Exercise aim »
Scan the records below for the word "continues" and give only the number of lines that hold it.

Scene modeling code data
────
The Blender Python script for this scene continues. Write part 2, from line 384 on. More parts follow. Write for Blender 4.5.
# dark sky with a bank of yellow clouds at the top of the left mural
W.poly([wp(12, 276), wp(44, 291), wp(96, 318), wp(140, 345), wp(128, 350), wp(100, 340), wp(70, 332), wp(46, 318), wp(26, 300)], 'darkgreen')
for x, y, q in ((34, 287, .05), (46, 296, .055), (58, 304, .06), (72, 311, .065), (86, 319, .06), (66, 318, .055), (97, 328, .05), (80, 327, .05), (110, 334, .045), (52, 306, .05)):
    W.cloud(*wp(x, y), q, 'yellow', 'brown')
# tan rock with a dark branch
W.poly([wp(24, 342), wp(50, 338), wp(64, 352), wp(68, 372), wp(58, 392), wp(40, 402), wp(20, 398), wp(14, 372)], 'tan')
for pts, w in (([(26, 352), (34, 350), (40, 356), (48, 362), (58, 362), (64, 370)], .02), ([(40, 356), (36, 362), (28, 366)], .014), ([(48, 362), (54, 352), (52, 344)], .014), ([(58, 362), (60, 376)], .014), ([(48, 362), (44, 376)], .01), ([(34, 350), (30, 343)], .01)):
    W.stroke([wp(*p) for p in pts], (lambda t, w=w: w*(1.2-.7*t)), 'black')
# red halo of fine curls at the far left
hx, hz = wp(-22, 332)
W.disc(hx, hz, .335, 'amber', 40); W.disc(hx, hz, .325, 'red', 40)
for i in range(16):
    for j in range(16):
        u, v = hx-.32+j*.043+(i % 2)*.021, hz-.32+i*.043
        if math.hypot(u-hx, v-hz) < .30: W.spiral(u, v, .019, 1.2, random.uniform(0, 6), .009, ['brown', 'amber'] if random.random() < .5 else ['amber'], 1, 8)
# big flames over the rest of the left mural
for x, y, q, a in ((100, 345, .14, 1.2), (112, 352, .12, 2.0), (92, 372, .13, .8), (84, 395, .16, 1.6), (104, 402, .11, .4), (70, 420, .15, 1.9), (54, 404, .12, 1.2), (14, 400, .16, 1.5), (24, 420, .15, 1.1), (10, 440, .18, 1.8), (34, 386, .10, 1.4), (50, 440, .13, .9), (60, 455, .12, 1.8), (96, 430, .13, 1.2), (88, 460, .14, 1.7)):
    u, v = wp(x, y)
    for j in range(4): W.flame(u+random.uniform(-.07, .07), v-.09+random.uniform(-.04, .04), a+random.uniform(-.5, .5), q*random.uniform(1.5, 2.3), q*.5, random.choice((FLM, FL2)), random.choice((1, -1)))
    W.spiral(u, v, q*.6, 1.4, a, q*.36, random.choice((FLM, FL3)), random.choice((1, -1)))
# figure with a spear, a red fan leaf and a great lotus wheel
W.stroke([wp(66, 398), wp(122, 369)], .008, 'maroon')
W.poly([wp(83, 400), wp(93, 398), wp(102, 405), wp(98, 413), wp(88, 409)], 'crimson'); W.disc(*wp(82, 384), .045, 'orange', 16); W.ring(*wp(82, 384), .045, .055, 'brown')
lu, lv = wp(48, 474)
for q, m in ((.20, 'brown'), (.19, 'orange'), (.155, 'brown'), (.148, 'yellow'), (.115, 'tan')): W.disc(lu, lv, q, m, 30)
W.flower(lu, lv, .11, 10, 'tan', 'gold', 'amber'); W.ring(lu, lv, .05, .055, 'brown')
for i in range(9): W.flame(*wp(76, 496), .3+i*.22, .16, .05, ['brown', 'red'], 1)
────
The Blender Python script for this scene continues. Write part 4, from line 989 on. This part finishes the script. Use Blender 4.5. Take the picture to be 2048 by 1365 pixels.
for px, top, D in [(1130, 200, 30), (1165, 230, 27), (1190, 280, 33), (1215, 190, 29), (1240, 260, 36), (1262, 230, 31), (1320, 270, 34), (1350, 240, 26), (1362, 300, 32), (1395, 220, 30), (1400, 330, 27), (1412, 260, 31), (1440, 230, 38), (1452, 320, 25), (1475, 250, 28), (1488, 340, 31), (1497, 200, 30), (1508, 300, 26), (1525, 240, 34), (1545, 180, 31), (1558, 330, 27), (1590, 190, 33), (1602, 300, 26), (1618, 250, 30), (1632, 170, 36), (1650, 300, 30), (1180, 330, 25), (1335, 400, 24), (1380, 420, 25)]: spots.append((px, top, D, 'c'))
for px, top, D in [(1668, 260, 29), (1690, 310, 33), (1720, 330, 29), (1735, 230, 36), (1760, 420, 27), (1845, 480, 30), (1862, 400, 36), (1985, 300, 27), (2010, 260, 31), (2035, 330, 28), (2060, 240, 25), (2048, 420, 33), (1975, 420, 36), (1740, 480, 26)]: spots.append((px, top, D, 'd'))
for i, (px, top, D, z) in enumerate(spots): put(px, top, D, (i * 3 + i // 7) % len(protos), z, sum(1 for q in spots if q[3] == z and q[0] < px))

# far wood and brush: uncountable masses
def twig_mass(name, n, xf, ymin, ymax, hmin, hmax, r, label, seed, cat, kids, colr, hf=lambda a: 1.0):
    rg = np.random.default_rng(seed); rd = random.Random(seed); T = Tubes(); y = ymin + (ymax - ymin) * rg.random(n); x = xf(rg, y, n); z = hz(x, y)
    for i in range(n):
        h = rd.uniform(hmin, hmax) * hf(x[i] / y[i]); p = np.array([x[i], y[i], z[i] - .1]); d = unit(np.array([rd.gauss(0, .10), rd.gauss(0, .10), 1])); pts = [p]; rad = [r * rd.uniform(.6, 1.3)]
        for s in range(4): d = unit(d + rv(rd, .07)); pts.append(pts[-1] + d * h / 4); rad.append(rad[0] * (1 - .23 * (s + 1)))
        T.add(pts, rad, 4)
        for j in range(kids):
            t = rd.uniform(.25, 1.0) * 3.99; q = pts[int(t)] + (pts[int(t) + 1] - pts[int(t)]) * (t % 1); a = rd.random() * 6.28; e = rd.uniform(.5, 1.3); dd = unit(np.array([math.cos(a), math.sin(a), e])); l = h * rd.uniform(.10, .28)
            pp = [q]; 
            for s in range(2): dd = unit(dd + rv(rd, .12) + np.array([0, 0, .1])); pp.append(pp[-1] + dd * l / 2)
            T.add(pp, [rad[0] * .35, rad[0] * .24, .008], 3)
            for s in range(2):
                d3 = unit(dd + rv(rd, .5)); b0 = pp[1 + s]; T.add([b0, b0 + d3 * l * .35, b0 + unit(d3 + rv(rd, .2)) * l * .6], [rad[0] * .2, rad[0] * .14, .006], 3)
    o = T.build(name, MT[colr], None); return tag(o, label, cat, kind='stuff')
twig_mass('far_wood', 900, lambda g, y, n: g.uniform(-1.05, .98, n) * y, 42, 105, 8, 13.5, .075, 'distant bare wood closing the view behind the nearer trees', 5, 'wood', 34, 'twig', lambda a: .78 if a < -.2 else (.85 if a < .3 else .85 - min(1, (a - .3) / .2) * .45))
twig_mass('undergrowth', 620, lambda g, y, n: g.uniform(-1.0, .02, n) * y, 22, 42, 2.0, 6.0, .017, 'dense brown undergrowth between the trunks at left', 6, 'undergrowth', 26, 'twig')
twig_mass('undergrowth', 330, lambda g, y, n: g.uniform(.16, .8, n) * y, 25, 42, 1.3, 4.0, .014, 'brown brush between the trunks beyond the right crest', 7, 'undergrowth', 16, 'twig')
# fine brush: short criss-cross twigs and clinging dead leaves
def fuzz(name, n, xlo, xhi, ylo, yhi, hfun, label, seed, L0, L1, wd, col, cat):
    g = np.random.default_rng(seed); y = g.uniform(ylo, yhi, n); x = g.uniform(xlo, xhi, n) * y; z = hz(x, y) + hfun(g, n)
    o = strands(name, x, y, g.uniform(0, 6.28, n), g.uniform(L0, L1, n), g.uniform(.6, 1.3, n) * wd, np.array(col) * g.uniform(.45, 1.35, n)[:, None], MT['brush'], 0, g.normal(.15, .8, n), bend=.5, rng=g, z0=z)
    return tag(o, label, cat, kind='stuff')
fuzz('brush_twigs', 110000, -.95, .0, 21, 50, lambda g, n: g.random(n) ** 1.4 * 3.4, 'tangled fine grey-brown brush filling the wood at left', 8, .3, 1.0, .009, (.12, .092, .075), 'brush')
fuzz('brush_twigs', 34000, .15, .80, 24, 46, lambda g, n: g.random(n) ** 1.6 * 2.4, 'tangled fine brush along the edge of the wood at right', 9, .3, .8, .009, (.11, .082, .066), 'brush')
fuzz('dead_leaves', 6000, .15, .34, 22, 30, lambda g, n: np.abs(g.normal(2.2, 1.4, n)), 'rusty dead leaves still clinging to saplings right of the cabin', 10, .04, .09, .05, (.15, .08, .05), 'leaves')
────
Output for this task »
2